Por mais que a casa de cada um possa ser o lugar onde os afectos se aprendem, serve assim a democracia como casa maior onde não é vedada a entrada a ninguém. É essa a sua grande beleza, a sua inquestionável força. 

Não é a certeza da liberdade que a democracia nos garante, (por mais que esta seja a palavra mais bela que vão ler neste texto, é também a mais difícil de definir) mas a certeza da pluralidade, do espaço à especificidade de cada um.

Eu que não vivi em ditadura, por mais que tenha lido e ouvido muitos testemunhos daqueles que viram a queda do regime, e não sei o que é conquistar esses direitos pela revolução ou o que é pensar que “essa liberdade já não veio a tempo para mim”, como disse uma vizinha minha do alto dos seus 90 anos, lamentando não ter estudado mais, tento imaginar como seria ter nascido antes de 74. Somo à dureza da assunção da minha homossexualidade em casa, junto da minha família e amigos, a repressão e criminalização da minha existência pelo “regime” e tudo o que imagino que se faça para sobreviver, se sobrevivermos.
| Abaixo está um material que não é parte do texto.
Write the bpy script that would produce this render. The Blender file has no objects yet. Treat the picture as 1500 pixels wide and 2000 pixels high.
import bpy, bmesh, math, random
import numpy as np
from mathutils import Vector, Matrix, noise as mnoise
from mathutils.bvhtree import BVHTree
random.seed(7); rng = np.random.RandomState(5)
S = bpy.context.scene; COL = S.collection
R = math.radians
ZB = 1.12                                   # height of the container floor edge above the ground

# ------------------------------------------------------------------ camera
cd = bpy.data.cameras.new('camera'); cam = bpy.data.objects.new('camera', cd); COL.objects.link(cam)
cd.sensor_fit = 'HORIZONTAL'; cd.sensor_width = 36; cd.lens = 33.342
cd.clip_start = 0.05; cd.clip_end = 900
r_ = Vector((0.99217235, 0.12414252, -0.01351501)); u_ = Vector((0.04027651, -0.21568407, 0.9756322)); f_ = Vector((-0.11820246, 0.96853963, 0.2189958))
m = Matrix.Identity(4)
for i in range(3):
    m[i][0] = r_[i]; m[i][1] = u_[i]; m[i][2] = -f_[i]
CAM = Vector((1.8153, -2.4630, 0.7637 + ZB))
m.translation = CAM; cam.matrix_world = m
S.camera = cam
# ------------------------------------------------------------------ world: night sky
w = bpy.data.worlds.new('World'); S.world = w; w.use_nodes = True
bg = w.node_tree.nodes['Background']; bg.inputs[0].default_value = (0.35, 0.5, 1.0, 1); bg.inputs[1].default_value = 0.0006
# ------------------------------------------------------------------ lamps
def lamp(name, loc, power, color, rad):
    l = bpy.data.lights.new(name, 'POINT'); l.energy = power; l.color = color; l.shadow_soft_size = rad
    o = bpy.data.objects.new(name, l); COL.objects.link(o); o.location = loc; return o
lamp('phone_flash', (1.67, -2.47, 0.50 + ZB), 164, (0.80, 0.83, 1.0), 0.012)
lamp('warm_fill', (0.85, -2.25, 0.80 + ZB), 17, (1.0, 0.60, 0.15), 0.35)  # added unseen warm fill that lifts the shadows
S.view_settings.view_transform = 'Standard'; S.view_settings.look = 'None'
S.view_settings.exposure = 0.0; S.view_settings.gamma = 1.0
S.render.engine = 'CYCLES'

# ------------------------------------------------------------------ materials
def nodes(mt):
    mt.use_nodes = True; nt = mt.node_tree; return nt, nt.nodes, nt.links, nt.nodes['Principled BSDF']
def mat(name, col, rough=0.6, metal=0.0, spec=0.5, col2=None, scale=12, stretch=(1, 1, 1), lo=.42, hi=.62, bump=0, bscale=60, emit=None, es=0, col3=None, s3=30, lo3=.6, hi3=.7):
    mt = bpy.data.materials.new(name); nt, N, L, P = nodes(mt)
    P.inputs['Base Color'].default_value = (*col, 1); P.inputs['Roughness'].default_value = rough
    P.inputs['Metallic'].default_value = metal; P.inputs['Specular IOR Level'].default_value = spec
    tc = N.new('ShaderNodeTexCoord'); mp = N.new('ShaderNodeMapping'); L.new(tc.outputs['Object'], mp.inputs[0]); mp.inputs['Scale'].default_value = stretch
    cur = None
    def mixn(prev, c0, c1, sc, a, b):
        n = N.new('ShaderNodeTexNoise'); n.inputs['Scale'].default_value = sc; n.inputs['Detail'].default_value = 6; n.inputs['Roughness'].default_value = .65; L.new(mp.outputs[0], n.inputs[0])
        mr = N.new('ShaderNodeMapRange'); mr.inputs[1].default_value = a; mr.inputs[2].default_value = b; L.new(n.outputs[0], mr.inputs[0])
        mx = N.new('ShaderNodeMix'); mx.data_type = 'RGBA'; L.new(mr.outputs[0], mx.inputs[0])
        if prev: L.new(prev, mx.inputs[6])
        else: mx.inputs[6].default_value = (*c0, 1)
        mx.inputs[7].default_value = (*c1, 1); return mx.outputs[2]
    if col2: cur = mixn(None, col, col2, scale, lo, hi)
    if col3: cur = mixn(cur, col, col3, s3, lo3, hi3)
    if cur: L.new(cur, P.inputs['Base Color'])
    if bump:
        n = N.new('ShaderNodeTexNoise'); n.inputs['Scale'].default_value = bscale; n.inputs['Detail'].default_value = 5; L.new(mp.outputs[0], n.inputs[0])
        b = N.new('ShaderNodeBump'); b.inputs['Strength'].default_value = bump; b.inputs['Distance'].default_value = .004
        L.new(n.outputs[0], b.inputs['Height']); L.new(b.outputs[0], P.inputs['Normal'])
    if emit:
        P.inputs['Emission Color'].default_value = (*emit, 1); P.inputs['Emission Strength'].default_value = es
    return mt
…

Se me permito aprofundar este exercício de imaginação, acabo com um retrato em tudo distante de mim, no qual desapareço totalmente, para dar lugar a alguém que, em boa verdade, não teria grandes razões para continuar aqui.

É por isso que, à semelhança de Catarina, quero aproveitar este espaço, neste mês de Abril de 2022, para agradecer à democracia e àquelas e aqueles que lutaram por ela, que perderam a vida por ela e que abriram caminho para que hoje, mais ou menos conscientes da sua fragilidade e grandeza, possamos menosprezá-la e testá-la, sem saber o que estaríamos afinal a perder.

À democracia em tudo por melhorar, mas em tudo a melhor casa em que nascer, nos 40 anos da despenalização da homossexualidade, quero agradecer ter-me dado a vida.

A autora escreve segundo o antigo acordo ortográfico.